**EXERCISE OBJECTIVE**
The answer is one number: how many lines in the data below hold "that".

**INFORMATION SUPPLIED**
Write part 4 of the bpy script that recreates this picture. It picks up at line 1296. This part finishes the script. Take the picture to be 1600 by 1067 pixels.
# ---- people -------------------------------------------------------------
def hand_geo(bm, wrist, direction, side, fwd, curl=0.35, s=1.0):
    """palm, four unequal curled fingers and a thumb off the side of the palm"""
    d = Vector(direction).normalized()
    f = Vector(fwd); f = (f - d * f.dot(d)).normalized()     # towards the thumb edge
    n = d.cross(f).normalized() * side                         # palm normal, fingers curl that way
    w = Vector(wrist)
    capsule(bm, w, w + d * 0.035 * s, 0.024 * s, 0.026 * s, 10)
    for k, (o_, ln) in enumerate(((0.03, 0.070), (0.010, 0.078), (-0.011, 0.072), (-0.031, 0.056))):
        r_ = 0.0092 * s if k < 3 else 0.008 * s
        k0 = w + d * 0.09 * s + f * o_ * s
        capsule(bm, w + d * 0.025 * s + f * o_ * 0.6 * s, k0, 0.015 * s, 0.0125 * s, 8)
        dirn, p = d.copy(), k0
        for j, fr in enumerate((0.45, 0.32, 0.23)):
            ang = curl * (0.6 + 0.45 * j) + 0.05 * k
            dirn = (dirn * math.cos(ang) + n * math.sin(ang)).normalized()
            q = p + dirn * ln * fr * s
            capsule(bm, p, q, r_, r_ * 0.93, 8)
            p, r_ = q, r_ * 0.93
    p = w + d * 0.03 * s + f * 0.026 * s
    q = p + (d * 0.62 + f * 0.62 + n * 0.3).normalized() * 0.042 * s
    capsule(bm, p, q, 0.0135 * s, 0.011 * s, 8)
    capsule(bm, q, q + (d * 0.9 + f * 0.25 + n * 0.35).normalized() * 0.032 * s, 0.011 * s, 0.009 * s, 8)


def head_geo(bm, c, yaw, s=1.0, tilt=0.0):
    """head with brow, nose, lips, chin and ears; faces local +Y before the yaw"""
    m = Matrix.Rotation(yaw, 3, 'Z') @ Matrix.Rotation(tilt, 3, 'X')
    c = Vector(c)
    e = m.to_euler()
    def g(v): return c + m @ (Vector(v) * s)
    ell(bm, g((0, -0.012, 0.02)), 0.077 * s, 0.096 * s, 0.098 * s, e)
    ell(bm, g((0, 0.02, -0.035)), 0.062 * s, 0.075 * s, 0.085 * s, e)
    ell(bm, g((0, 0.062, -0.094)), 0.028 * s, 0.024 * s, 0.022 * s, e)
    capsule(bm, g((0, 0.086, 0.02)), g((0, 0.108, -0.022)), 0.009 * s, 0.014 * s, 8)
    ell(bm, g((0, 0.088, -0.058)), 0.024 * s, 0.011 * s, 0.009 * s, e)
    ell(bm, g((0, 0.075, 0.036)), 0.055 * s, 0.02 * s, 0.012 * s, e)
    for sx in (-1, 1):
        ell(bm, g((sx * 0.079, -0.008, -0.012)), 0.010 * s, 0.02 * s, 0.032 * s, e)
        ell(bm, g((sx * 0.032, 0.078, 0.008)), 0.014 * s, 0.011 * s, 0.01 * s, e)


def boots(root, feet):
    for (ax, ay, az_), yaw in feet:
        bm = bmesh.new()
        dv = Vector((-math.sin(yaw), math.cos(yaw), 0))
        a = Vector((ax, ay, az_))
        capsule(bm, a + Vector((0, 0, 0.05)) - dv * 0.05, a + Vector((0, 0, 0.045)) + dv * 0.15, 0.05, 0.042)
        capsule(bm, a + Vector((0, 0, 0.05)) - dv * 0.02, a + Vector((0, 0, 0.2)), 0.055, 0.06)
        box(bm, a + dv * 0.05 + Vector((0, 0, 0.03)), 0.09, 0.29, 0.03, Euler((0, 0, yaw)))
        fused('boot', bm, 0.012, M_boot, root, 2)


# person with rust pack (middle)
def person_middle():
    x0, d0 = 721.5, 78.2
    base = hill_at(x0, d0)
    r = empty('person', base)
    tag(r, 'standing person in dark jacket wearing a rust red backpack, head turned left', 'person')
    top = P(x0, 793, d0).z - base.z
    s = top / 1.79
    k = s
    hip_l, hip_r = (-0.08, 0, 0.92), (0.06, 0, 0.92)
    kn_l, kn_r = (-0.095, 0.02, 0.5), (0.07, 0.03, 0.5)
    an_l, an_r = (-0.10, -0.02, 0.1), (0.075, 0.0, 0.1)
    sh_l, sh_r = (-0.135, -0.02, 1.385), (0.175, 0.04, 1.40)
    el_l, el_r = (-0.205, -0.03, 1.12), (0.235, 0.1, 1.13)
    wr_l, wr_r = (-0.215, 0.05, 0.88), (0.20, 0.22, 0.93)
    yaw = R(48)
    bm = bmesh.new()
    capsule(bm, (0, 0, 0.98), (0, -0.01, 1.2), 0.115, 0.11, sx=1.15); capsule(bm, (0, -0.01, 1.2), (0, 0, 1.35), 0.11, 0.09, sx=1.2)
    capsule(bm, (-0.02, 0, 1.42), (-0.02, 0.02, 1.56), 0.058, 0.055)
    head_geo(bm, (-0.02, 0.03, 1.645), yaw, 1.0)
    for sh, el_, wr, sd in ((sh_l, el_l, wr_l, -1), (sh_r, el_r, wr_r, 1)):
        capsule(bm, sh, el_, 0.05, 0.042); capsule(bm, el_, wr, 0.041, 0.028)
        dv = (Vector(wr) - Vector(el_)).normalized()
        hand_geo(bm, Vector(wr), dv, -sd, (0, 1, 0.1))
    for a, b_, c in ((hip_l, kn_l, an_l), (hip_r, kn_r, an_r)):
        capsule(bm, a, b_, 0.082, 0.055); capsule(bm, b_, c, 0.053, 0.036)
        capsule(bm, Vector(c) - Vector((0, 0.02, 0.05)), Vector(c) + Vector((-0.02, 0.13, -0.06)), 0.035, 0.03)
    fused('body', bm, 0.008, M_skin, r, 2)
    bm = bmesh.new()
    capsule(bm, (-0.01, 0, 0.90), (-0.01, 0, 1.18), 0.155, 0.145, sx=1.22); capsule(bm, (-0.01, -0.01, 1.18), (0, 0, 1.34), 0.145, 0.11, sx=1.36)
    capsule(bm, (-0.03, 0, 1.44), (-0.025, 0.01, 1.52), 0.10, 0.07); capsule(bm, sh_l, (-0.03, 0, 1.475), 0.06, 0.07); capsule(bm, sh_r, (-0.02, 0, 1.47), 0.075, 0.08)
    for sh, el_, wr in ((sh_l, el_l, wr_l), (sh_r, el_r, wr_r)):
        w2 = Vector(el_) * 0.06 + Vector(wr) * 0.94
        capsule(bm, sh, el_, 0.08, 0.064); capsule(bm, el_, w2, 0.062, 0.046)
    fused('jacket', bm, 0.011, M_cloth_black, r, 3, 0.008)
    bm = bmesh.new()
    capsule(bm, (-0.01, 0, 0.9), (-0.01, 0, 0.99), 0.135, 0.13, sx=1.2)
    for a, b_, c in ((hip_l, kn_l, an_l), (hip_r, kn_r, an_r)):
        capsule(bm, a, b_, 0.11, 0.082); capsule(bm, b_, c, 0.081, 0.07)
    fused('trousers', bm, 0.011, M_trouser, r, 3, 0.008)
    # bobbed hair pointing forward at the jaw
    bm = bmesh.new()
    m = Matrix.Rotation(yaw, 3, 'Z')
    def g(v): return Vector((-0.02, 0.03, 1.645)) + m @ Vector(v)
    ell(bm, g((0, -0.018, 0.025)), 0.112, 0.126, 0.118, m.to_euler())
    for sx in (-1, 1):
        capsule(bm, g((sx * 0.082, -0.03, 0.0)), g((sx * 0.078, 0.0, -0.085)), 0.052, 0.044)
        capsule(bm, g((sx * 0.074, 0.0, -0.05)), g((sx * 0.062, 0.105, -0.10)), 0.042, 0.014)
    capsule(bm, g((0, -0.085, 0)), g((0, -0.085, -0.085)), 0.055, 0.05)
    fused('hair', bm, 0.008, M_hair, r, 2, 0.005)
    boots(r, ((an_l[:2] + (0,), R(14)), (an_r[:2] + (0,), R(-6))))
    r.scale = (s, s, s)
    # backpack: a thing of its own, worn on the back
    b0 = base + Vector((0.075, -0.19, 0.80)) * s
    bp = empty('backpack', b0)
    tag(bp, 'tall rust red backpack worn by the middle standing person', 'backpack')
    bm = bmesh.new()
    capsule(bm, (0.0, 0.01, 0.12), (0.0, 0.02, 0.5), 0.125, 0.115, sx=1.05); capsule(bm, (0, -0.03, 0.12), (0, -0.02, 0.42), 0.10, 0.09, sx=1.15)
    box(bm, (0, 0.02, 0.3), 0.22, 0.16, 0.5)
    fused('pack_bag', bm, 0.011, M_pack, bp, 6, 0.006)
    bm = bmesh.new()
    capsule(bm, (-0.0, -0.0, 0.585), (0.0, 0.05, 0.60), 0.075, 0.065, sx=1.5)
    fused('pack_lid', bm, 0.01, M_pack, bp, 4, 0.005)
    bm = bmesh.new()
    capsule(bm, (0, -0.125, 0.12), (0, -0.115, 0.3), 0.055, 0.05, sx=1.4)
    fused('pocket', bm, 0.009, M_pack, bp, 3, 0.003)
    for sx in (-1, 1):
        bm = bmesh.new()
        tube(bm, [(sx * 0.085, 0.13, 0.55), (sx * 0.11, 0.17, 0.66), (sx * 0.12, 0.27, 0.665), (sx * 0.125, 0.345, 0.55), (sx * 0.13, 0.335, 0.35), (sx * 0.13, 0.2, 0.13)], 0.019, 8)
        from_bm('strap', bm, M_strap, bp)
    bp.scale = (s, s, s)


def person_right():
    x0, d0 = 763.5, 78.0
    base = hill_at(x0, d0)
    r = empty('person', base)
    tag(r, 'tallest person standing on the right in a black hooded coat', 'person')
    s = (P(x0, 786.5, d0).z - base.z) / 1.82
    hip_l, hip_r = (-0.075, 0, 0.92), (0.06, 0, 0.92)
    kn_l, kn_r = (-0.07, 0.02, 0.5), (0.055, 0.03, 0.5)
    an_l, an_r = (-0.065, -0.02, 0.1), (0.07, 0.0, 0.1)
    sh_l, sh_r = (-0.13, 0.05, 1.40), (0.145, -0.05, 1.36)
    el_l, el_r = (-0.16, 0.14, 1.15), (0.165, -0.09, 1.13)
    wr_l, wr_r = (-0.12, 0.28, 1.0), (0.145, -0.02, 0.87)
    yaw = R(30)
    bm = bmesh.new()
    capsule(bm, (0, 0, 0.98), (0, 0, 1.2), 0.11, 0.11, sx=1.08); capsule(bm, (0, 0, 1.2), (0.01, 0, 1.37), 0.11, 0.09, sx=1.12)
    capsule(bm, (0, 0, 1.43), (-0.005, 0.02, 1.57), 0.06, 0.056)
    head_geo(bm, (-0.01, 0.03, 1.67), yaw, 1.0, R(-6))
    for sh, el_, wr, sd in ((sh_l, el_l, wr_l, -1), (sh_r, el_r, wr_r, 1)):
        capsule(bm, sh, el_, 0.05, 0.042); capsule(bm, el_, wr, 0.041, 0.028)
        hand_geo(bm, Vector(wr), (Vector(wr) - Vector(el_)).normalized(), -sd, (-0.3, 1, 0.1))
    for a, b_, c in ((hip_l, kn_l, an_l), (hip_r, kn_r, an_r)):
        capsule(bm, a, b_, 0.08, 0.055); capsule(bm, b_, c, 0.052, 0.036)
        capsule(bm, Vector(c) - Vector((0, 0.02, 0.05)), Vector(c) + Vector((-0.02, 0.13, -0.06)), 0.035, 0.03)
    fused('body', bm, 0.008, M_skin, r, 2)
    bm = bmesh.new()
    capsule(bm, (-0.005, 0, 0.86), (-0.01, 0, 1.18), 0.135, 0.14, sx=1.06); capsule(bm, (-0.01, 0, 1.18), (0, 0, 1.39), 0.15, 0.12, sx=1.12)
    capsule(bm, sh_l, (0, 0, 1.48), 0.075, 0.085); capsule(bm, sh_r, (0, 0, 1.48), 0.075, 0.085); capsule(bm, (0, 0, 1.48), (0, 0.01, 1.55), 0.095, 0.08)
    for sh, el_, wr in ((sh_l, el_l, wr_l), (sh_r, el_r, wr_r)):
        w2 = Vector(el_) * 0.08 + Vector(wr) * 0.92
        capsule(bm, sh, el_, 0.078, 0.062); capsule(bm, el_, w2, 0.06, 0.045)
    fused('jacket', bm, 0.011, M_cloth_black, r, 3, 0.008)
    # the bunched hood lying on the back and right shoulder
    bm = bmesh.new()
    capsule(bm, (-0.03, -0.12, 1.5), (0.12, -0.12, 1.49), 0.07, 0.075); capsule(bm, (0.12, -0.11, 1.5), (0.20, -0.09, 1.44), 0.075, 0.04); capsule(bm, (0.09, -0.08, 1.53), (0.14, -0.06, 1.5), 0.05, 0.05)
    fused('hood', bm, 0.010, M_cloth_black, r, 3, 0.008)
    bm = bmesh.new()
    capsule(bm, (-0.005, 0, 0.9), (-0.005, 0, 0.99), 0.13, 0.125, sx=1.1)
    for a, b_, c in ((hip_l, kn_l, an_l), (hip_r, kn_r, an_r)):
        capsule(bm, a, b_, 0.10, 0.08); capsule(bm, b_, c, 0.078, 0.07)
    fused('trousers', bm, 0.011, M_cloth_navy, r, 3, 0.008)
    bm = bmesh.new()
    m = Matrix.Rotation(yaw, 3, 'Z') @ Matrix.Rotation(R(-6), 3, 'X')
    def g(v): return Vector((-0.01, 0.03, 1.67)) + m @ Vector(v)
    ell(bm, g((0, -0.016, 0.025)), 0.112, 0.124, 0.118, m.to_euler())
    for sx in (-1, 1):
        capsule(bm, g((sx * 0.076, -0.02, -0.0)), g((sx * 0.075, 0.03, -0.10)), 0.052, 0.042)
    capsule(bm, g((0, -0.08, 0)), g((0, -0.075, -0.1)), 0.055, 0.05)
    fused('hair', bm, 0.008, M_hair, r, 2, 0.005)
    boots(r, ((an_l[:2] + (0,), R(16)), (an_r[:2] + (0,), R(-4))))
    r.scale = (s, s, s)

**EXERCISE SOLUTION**
2